Platooning von Lastwagen erfolgreich getestet
Dass automatisiertes Fahren nicht erst in ferner Zukunft nutzbar ist, zeigten die Berichte von Pilotversuchen in Deutschland und Österreich. So verkehren automatisierte Kleinbusse erfolgreich im niederbayerischen Bad Birnbach und in Koppl bei Salzburg. Mit maximal 20 km/h Höchstgeschwindigkeit, befördern sie im Rahmen des öffentlichen Nahverkehrs Fahrgäste und machen die neue Technologie so bereits erlebbar.
Auch beim Gütertransport sehen die Experten von TÜV SÜD und die Tagungsteilnehmer Potenzial durch die Automatisierung. So verlief der Einsatz des Platooning von Lastzügen auf einer Testrecke auf der A9 zwischen München und Nürnberg positiv. Dabei folgten die Nutzfahrzeuge in weniger als 15 m Abstand einem Führungsfahrzeug, mit dem sie über eine sogenannte elektronische Deichsel verbunden waren. Insgesamt über 35 000 Kilometer transportieren sie normale Fracht und das Verfahren sparte bis zu vier Prozent CO2 ein.

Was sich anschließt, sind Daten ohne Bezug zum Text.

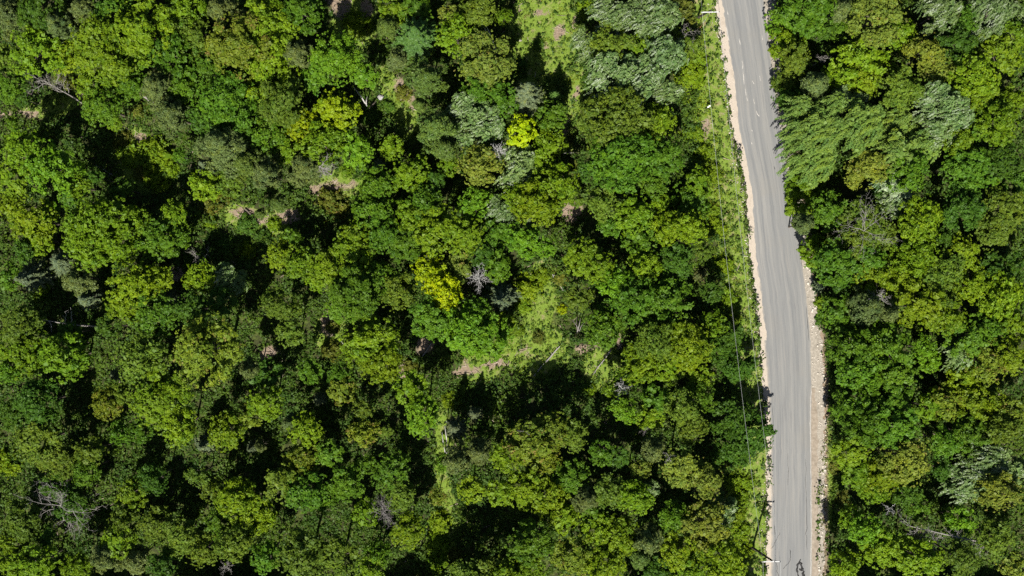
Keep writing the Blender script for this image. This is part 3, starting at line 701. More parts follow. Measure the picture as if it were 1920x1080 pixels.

Fahrer noch lange nicht überflüssig
Allerdings – und darin waren sich die Referenten auf der Tagung einig – birgt die Entwicklung des automatisierten Fahrens noch große Herausforderungen. So sei der Übergang vom Automatisierungslevel 2 zu Level 3 in Serienfahrzeugen mit erheblichem Aufwand und Herausforderungen verbunden. Die deutschen Hersteller arbeiteten mit Hochdruck daran, Fahrzeuge mit Level-3-Funktionen in den öffentlichen Verkehr zu bringen. Level 3 bedeutet dabei: Der Fahrer dürfte in einem solchen Fahrzeug schon mal den Blick vom Verkehrsgeschehen nehmen.